実収入以外の収入・・・・ 言わば「見せかけの収入」であり,現金が手元に入るが,一方で資産の減少,負債の増加を伴うものである。
繰入金・・・・・・・・・ 前月から持ち越した世帯の手持ち現金である。
収入総額・・・・・・・・ 「実収入」の外に,「実収入以外の収入」,前月からの「繰入金」を含み,「支出総額」と一致している。 - 実支出・・・・・・・・・ 「消費支出」と「非消費支出」を合計した支出である。
消費支出・・・・・・・・ いわゆる生活費のことであり,日常の生活を営むに当たり必要な商品やサービスを購入した際に支払った金額である。
非消費支出・・・・・・・ 原則として税金や社会保険料など世帯の自由にならない支出である。
実支出以外の支出・・・・ 言わば「見せかけの支出」であり,預貯金,投資,財産購入,借金返済など,手元から現金が支出されるが,一方で資産の増加あるいは負債の減少を伴うものである。
繰越金・・・・・・・・・ 月末における世帯の手持ち現金残高である。
支出総額・・・・・・・・ 「実支出」,「実支出以外の支出」,翌月への「繰越金」から成り,「収入総額」と一致している。 - 可処分所得 ・・・・・・ 「実収入」から税金,社会保険料などの「非消費支出」を差し引いた額で,いわゆる手取り収入のことである。

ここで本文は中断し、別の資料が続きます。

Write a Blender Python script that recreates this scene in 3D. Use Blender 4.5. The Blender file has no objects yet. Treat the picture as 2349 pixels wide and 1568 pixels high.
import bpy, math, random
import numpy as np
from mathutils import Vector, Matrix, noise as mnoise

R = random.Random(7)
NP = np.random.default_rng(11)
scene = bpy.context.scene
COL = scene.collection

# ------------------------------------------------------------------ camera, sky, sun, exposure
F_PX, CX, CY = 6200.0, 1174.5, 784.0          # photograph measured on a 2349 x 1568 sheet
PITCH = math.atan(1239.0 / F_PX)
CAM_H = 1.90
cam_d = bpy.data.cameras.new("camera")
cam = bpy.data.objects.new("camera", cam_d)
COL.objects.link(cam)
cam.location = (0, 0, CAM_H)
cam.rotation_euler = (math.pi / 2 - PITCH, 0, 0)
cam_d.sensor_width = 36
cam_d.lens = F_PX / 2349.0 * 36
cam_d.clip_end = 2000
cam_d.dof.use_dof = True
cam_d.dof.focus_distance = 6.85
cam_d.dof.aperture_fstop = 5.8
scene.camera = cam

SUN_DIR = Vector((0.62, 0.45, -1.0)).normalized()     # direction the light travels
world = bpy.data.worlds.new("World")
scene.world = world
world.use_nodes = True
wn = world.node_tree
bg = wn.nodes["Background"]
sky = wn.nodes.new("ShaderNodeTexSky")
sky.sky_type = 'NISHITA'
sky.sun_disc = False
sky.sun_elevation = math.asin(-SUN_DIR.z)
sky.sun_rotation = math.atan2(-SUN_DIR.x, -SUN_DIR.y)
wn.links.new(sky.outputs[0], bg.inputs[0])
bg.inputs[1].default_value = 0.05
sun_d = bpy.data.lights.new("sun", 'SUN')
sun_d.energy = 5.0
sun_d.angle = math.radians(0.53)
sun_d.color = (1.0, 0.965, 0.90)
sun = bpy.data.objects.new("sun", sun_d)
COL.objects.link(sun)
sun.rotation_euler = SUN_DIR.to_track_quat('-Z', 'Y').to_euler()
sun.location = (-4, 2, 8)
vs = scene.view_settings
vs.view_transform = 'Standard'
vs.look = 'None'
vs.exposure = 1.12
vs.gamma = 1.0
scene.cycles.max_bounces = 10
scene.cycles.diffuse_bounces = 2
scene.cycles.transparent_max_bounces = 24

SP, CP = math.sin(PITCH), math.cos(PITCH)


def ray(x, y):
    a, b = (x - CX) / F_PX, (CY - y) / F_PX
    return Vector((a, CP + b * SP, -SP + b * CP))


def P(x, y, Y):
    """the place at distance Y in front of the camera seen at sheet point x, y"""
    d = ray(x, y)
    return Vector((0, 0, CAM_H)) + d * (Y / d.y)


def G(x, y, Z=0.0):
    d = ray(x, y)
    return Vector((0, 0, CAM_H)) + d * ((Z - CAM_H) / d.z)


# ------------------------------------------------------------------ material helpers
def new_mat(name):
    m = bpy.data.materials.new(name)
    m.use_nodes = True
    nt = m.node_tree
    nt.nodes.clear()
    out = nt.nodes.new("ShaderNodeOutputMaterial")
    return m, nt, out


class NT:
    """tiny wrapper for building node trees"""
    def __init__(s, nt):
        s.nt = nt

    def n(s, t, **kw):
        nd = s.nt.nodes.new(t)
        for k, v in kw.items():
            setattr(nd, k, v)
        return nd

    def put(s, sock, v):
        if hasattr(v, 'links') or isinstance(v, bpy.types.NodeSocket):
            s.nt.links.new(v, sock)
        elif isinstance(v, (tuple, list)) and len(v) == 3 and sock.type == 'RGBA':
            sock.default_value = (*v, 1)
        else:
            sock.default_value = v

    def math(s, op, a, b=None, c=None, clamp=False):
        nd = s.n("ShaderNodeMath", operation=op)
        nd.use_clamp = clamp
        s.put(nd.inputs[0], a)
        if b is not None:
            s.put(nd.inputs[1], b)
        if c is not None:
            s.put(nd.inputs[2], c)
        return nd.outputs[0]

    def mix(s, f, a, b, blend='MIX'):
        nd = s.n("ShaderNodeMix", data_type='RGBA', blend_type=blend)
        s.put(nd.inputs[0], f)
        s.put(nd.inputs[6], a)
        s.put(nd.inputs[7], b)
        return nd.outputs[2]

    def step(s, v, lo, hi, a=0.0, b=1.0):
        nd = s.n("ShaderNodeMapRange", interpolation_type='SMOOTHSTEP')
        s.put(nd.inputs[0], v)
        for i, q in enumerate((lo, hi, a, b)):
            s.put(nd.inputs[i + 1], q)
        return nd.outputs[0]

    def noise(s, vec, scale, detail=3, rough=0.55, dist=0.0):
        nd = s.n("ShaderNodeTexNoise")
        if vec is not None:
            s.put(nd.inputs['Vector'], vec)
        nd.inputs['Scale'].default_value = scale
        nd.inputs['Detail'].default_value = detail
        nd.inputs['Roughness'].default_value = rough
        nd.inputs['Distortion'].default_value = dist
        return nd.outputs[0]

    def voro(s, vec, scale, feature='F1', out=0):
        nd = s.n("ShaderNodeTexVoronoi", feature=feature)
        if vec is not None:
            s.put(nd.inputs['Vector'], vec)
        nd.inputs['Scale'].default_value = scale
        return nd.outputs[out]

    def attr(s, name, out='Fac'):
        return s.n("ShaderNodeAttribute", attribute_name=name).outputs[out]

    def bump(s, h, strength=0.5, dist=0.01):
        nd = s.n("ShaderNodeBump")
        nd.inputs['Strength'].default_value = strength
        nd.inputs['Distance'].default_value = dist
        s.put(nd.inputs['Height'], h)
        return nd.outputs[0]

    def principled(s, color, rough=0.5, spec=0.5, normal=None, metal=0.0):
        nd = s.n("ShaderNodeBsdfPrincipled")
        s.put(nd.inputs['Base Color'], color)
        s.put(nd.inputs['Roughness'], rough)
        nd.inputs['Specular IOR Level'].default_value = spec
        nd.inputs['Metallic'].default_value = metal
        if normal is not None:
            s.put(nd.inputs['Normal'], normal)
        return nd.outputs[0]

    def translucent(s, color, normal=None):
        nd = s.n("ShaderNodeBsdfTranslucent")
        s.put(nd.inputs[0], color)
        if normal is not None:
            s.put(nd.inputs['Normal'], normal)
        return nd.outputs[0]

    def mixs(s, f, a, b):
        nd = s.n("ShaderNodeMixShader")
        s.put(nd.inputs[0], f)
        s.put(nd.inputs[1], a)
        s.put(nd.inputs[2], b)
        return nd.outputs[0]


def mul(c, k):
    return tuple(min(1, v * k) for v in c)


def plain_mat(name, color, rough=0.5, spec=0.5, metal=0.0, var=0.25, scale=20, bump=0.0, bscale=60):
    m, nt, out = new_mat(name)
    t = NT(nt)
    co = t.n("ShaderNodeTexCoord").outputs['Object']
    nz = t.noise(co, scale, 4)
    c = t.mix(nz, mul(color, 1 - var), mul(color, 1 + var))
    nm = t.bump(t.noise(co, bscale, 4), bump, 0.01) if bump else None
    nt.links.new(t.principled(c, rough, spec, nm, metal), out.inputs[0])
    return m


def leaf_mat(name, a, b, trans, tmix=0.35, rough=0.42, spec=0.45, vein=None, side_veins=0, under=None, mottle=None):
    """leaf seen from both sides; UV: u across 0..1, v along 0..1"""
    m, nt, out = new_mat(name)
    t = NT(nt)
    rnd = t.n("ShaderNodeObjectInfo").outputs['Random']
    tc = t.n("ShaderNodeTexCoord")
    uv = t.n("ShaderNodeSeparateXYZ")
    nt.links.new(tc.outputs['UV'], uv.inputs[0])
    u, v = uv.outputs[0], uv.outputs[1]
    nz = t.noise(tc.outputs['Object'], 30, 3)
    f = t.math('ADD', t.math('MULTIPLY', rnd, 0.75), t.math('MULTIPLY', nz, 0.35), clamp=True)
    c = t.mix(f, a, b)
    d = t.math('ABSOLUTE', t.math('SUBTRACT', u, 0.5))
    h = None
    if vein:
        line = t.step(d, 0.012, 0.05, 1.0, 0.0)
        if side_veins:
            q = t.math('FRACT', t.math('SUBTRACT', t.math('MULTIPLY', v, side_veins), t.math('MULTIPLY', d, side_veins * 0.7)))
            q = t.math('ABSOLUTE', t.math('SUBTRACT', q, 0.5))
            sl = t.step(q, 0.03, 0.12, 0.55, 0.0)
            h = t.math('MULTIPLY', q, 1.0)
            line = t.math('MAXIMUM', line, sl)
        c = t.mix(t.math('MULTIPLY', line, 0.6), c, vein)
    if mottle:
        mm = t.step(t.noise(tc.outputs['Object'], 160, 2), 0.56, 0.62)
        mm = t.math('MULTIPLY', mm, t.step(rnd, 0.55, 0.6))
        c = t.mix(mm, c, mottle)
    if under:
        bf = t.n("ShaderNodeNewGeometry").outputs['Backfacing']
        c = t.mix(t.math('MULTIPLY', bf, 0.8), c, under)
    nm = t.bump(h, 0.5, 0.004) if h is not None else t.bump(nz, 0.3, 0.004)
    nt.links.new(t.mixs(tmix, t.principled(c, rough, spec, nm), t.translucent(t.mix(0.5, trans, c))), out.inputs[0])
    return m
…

これにより購買力の強さを測 ることができる。
黒字・・・・・・・・・・ 「実収入」と「実支出」との差であり,マイナスの場合は赤字ということになる。これは「可処分所得」から「消費支出」を差し引いた額とも同じである。
貯蓄純増・・・・・・・・ 「預貯金」と「保険掛金」の合計から「預貯金引出」と「保険取金」の合計を差し引いたものである。

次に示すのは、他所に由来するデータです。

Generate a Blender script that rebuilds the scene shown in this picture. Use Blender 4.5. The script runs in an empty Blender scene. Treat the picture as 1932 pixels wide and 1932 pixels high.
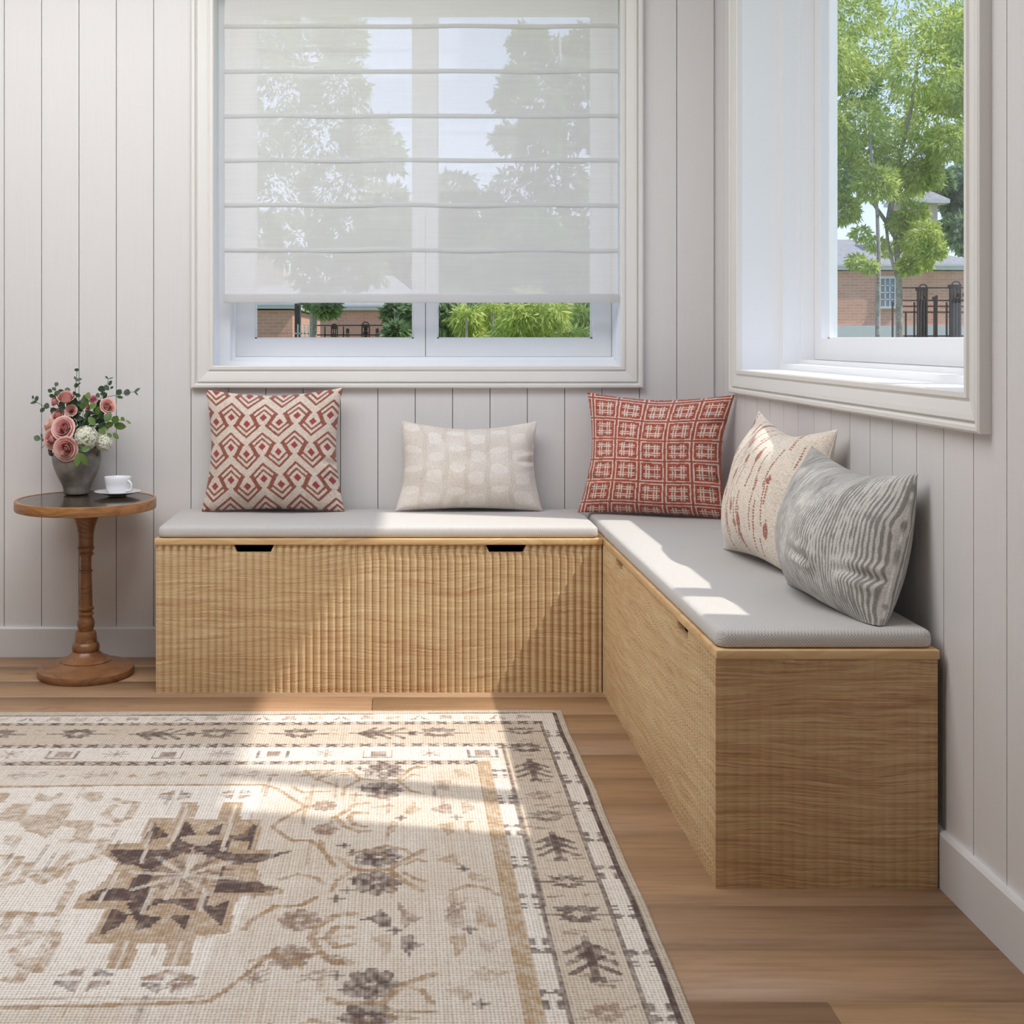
import bpy, bmesh, math, random
import numpy as np
from mathutils import Vector, Matrix
PI = math.pi
random.seed(7); rng = np.random.default_rng(7)
C = bpy.context.scene.collection
F = 2404.0; VX = 752.0; VY = 637.0; EYE = 1.0      # focal length in pixels, horizon point, eye height
BACK = 4.0; RIGHT = .995                            # the two wall faces

def lin(r, g, b):
    f = lambda c: (c/255/12.92) if c/255 <= .04045 else ((c/255+.055)/1.055)**2.4
    return (f(r), f(g), f(b), 1)
def at(x, y, Y):
    return Vector(((x-VX)*Y/F, Y, EYE-(y-VY)*Y/F))

# ------------------------------------------------------------ materials
class NT:
    def __init__(s, name):
        s.m = bpy.data.materials.new(name); s.m.use_nodes = True
        s.t = s.m.node_tree; s.t.nodes.clear()
        s.out = s.n('ShaderNodeOutputMaterial')
    def n(s, kind, ins=None, **props):
        nd = s.t.nodes.new(kind)
        for k, v in props.items(): setattr(nd, k, v)
        for k, v in (ins or {}).items():
            if isinstance(v, bpy.types.NodeSocket): s.t.links.new(v, nd.inputs[k])
            else: nd.inputs[k].default_value = v
        return nd
    def co(s, scale=(1, 1, 1), src='Object'):
        c = s.n('ShaderNodeTexCoord')
        return s.n('ShaderNodeMapping', {0: c.outputs[src], 3: scale}).outputs[0]
    def noise(s, vec, scale=1, detail=3, rough=.5, dist=0):
        return s.n('ShaderNodeTexNoise', {'Vector': vec, 'Scale': scale, 'Detail': detail, 'Roughness': rough, 'Distortion': dist}).outputs[0]
    def ramp(s, fac, stops, interp='LINEAR'):
        r = s.n('ShaderNodeValToRGB', {0: fac}); r.color_ramp.interpolation = interp
        e = r.color_ramp.elements
        while len(e) < len(stops): e.new(.5)
        for q, (p, c) in zip(e, stops): q.position = p; q.color = c if len(c) == 4 else (*c, 1)
        return r.outputs[0]
    def math(s, op, a, b=0.0, c=0.0):
        return s.n('ShaderNodeMath', {0: a, 1: b, 2: c}, operation=op).outputs[0]
    def mix(s, fac, a, b, mode='MIX'):
        nd = s.n('ShaderNodeMix', data_type='RGBA', blend_type=mode)
        for i, v in ((0, fac), (6, a), (7, b)):
            if isinstance(v, bpy.types.NodeSocket): s.t.links.new(v, nd.inputs[i])
            else: nd.inputs[i].default_value = v
        return nd.outputs[2]
    def bsdf(s, col, rough=.6, bump=None, bs=.3, bd=.002, **kw):
        ins = {'Base Color': col, 'Roughness': rough}
        ins.update({k.replace('_', ' '): v for k, v in kw.items()})
        if bump is not None:
            ins['Normal'] = s.n('ShaderNodeBump', {'Height': bump, 'Strength': bs, 'Distance': bd}).outputs[0]
        b = s.n('ShaderNodeBsdfPrincipled', ins)
        s.t.links.new(b.outputs[0], s.out.inputs[0]); return s.m
    def attr(s, name='Col'):
        return s.n('ShaderNodeAttribute', attribute_name=name).outputs['Color']

def plain(name, rgb, rough=.5, var=.04, **kw):
    t = NT(name); f = t.noise(t.co(), 12, 3)
    c = lin(*rgb); d = tuple(x*(1-var*3) for x in c[:3])+(1,)
    return t.bsdf(t.mix(f, d, c), rough, **kw)

def m_paint(name, rgb, grain=True):
    t = NT(name)
    g = t.noise(t.co((160, 160, 5)), 1, 3, .6)
    big = t.noise(t.co((1.2, 1.2, .6)), 1, 2)
    c = lin(*rgb); d = tuple(x*.94 for x in c[:3])+(1,)
    col = t.mix(g, d, c) if grain else t.mix(big, d, c)
    return t.bsdf(col, .42, bump=g if grain else None, bs=.35, bd=.0012)

def m_oak(name, light, mid, dark, sz=(5, 5, 230), rough=.5, contrast=1.0, bs=.2):
    t = NT(name)
    warp = t.noise(t.co((2.6, 2.6, 8)), 1, 2)
    v = t.co(sz)
    v2 = t.n('ShaderNodeVectorMath', {0: v, 1: t.n('ShaderNodeCombineXYZ', {2: t.math('MULTIPLY', warp, 14.0)}).outputs[0]}, operation='ADD').outputs[0]
    fine = t.noise(v2, 1.6, 5, .68, .6)
    broad = t.noise(t.co((1.1, 1.1, 11)), 1.5, 4, .6, 1.0)
    a = t.math('ADD', t.math('MULTIPLY', fine, .82), t.math('MULTIPLY', broad, .18))
    w = .15/contrast
    col = t.ramp(a, [(.5-w, lin(*dark)), (.5-.1*w, lin(*mid)), (.5+w, lin(*light))])
    return t.bsdf(col, rough, bump=fine, bs=bs, bd=.0012)

M = {}
M['wall'] = m_paint('painted_plank', (222, 220, 219))
M['trim'] = m_paint('painted_trim', (228, 226, 222), False)
M['sash'] = m_paint('window_white', (236, 237, 239), False)
M['base'] = m_paint('painted_baseboard', (218, 217, 217), False)
M['ceil'] = plain('ceiling_white', (235, 235, 233), .8)
M['gap'] = plain('wall_core', (120, 116, 112), .8)
M['oak'] = m_oak('pale_oak', (224, 206, 164), (202, 172, 130), (176, 132, 100))
M['oak_end'] = m_oak('pale_oak_end', (210, 186, 142), (190, 154, 110), (160, 114, 84), contrast=1.1)
M['oak_lid'] = m_oak('pale_oak_lid', (220, 188, 142), (208, 172, 124), (194, 154, 108), sz=(2, 2, 60))
M['dark'] = plain('dark_inside', (30, 24, 18), .8)
M['table_wood'] = m_oak('turned_oak', (152, 108, 72), (132, 90, 58), (100, 66, 42), sz=(6, 6, 40), rough=.32, bs=.08)
M['rim_wood'] = m_oak('rim_oak', (182, 134, 84), (162, 114, 68), (124, 84, 50), sz=(6, 6, 60), rough=.32, bs=.08)

def m_floor():
    t = NT('floor_plank')
    base = t.attr('Col')
    v = t.co((2.2, 30, 30))
    fine = t.noise(v, 2.0, 6, .65, .4)
    knots = t.noise(t.co((3, 9, 9)), 1.3, 3, .5, 1.5)
    dk = t.ramp(fine, [(.3, (.74, .71, .68)), (.55, (1, 1, 1)), (.75, (1.08, 1.07, 1.06))])
    col = t.mix(1.0, base, dk, 'MULTIPLY')
    kn = t.ramp(knots, [(.24, (.74, .7, .66)), (.34, (1, 1, 1))])
    col = t.mix(.8, col, kn, 'MULTIPLY')
    return t.bsdf(col, .5, bump=fine, bs=.15, bd=.001)
M['floor'] = m_floor()

def m_cushion():
    t = NT('grey_weave')
    c = t.co((1, 1, 1))
    ck = t.n('ShaderNodeTexChecker', {'Vector': t.n('ShaderNodeMapping', {0: c, 1: (.0007, .0007, .0007), 2: (0, .0, 0)}).outputs[0], 'Scale': 330.0}).outputs[1]
    f = t.noise(c, 380, 2)
    col = t.mix(t.math('ADD', t.math('MULTIPLY', ck, .55), t.math('MULTIPLY', f, .45)), lin(162, 159, 156), lin(214, 211, 208))
    return t.bsdf(col, .9, bump=ck, bs=.35, bd=.0008, Sheen_Weight=.15)
M['cushion'] = m_cushion()

def m_attr_cloth(name, rough=.92, bs=.5, th=420):
    t = NT(name)
    a = t.attr('Col')
    c = t.co((1, 1, 1))
    n = t.noise(c, th, 2)
    lum = t.ramp(n, [(.25, (.74, .74, .74)), (.6, (1.04, 1.04, 1.04))])
    return t.bsdf(t.mix(1.0, a, lum, 'MULTIPLY'), rough, bump=n, bs=bs, bd=.0016, Sheen_Weight=.2)
M['cloth'] = m_attr_cloth('pillow_cloth')

def m_rug():
    t = NT('rug_weave')
    a = t.attr('Col')
    tc = t.co((1, 1, 1))
    sep = t.n('ShaderNodeSeparateXYZ', {0: tc})
    wx = t.math('SINE', t.math('MULTIPLY', sep.outputs[0], 2*PI/.0062))
    wy = t.math('SINE', t.math('MULTIPLY', sep.outputs[1], 2*PI/.0072))
    w = t.math('ADD', t.math('MULTIPLY', t.math('ADD', wx, wy), .16), .5)
    n = t.noise(tc, 240, 2)
    h = t.math('ADD', t.math('MULTIPLY', w, .55), t.math('MULTIPLY', n, .45))
    lum = t.ramp(h, [(.26, (.54, .50, .47)), (.58, (1.02, 1.02, 1.02))])
    sx = t.noise(t.co((160, 3, 1)), 1, 3, .6); sy = t.noise(t.co((3, 160, 1)), 1, 3, .6)
    st = t.ramp(t.math('MULTIPLY', t.math('ADD', sx, sy), .5), [(.36, (.86, .82, .78)), (.54, (1, 1, 1))])
    col = t.mix(1.0, t.mix(1.0, a, lum, 'MULTIPLY'), st, 'MULTIPLY')
    return t.bsdf(col, .95, bump=h, bs=.8, bd=.002)
M['rug'] = m_rug()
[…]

金融資産純増・・・・・・ 「貯蓄純増」に「有価証券購入」と「有価証券売却」との差を加えたものである。
2 各種比率
エンゲル係数・・・・・・ 消費支出に占める食料費の割合であり,生活水準の高低を表す一つの指標となる。
黒字率・・・・・・・・・ 可処分所得に対する黒字の割合である。
平均貯蓄率・・・・・・・ 可処分所得に対する貯蓄純増の割合である。
金融資産純増率・・・・・ 可処分所得に対する金融資産純増の割合である。
平均消費性向・・・・・・ 可処分所得に対する消費支出の割合である。
3 用途分類と品目分類
支出の中の「消費支出」は「用途分類」と「品目分類」の二通りの方法によって分類されている。
「用途分類」とは,世帯で購入して商品を,その世帯で使うか,それとも他の世帯に贈るかという使用目的によって分類する方法であり,他の世帯に贈ったものについては品目のいかんを問わず「その他の消費支出」の中の交際費に一括したものである。これに対し,「品目分類」とは,この用途にかかわらず,同じ商品は同じ項目に分類する方法である。
4 集計世帯数
集計世帯数とは,実際に集計に用いた世帯数のことをいう。
5 世帯数分布(抽出率調整)
調査世帯の抽出率は全国一率でないため,集計に当たってこの抽出率の違いを無視すると,抽出率の低い地域の実情が過小評価されることとなる。そこで,各地域ごとに抽出率の逆数に比例した調整係数と,労働力調査による比推定比を集計世帯に乗じて得た世帯数を1万分比で表章したものである。